W3C Video Workshop Position Paper

Drew Major
Cisco

Metadata For User Generated Video

It is expected that the amount of user generated Internet video will continue to accelerate, driven by increased broadband, ease of creation and interest.  User generated video will be stored and published from both devices in the home as well as utilizing services and sites within the Internet.  What hasn’t emerged yet is a uniform method of identifying and classifying (and finding) video.  Today such data is usually just kept within the particular site on which the video is hosted.  A standard or set of standards is needed to enable finding and accessing user generated video across the entire Internet.

The TV-Anytime Forum has tackled many of these issues, though from the perspective of exploiting personal media storage.  Much of that work can be applied to this somewhat different problem of finding and dealing with user video potentially being published everywhere.

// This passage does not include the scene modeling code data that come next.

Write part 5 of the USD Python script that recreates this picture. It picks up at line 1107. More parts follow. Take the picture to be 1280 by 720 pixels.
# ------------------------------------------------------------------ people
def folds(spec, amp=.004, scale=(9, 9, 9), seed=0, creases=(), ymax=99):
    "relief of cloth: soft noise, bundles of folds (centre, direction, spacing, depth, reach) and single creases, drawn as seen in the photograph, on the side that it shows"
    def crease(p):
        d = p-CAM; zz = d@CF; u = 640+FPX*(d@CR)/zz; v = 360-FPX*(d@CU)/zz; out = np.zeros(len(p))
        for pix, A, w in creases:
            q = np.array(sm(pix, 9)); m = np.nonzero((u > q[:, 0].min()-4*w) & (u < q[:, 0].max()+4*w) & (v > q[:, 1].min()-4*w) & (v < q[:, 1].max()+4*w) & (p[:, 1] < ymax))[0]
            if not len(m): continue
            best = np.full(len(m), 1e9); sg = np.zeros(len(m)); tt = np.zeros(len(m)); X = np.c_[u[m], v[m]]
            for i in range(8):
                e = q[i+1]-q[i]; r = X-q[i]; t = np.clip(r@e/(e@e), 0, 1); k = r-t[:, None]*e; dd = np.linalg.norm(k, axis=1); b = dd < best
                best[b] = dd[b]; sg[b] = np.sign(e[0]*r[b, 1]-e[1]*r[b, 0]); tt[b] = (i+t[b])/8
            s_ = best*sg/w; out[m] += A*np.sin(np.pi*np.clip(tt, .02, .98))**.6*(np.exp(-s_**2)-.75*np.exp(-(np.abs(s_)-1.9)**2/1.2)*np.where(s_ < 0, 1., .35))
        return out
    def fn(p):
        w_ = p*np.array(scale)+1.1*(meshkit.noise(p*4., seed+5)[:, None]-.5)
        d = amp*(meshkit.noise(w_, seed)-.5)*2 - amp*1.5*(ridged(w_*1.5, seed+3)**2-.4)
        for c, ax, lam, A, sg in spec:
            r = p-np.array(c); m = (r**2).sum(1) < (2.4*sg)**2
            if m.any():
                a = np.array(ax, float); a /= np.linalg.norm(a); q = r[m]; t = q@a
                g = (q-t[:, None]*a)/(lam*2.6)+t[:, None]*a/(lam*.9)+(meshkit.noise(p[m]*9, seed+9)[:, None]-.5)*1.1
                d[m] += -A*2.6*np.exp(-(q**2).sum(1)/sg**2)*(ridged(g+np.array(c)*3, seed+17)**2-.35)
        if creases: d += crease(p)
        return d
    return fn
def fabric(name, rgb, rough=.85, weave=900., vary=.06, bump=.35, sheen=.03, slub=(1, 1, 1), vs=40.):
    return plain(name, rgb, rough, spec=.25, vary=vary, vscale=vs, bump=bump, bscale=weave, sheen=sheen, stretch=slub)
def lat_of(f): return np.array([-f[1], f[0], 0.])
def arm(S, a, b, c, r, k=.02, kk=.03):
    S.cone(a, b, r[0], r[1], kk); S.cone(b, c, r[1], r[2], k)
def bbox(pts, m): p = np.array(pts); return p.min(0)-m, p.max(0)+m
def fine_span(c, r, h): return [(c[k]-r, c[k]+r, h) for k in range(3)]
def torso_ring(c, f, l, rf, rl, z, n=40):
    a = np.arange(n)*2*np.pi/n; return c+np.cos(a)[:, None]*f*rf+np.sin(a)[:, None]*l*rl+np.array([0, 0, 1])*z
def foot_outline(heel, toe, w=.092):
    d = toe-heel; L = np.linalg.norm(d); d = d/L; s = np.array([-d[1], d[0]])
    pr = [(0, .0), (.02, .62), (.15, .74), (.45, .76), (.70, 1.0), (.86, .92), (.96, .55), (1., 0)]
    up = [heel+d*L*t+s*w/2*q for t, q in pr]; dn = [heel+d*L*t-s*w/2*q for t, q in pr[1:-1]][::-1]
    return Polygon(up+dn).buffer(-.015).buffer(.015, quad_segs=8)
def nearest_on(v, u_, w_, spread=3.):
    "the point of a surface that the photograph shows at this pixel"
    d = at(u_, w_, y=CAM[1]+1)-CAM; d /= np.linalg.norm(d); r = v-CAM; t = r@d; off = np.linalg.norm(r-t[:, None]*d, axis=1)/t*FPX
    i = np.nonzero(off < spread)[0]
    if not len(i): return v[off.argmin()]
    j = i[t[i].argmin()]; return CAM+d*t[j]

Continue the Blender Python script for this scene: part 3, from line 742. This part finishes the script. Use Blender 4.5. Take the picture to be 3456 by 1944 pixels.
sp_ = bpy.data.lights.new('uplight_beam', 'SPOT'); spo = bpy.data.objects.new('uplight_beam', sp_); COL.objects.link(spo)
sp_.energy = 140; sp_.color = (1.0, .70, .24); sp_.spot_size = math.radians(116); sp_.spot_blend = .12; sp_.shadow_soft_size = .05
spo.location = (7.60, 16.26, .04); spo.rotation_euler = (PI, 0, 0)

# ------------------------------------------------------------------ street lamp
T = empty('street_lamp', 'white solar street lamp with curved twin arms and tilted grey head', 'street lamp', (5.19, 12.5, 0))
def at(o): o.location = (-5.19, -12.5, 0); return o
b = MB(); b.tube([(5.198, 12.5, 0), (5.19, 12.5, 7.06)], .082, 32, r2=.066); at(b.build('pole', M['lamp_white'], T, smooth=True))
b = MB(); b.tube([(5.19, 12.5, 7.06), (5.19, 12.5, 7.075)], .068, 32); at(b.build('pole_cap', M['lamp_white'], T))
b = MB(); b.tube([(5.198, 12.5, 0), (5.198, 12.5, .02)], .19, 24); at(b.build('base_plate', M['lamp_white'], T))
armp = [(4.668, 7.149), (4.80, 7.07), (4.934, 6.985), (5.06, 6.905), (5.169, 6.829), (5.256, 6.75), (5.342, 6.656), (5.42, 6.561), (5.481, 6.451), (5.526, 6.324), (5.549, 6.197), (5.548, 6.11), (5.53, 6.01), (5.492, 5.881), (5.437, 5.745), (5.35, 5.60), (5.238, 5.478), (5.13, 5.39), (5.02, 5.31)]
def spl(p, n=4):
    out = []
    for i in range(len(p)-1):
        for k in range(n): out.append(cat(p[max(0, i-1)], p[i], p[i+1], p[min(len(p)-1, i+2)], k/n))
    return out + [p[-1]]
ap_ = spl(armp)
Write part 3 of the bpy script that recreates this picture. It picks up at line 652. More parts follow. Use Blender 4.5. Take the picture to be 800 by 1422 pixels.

There are a number of aspects of Internet video where today it will be hard to create a standard that in the near term could be broadly accepted.  Different technologies and approaches are being used, with no clear winner.  Most video web sites utilize proprietary clients implementing proprietary delivery protocols and different codecs (most which require royalties).  But this whole area of identifying and classifying and finding video is of yet largely untouched and needs a solution, and which would be useful even while other aspects of video remain un-standardized.

Simplistic Use Scenarios

A user decides to store / archive the personal home videos that he shot and edited.  He wants to make all of it available to close friends and relatives.  Some of it (say soccer matches or school performances) he wants to make available to anyone.

The video is uploaded either to a home video storage / publishing device or to an Internet service.  Part of the publishing process involves identification (participants, activity or maybe time / GPS coordinates / location) of various clips within the video.  Access control is also set but probably just used and enforced at the publishing point.  All of this is transformed into metadata that, depending on type, is either embedded within the video or externally associated with the video.  A browser executable access path for video access is created (this path can be shared by the user so that others may directly access the video).

A video search engine uses a web crawler to discover the video and associated metadata and access path.

A neighbor wants to find out if there are videos available of a certain school performance.  A search is made, the video is identified, and access is specified via the path (which may invoke a proprietary video player).

A relative of the user wants to see all of the videos he is in.  A search is made by his name and / or another identifiers and the video is found.  Upon access a login could be required, which may require the relative to contact the user for access.

Opportunity

Video (and other media like pictures and audio) is inherently more difficult to search on than text.  Moreover, in the future more people may inclined to upload video (and pictures) to the Internet for purposes of archival and access than publishing using text (harder to write than to just take pictures or shoot video).  All of which points to a need for a universal standard way for characterizing, identifying and finding video.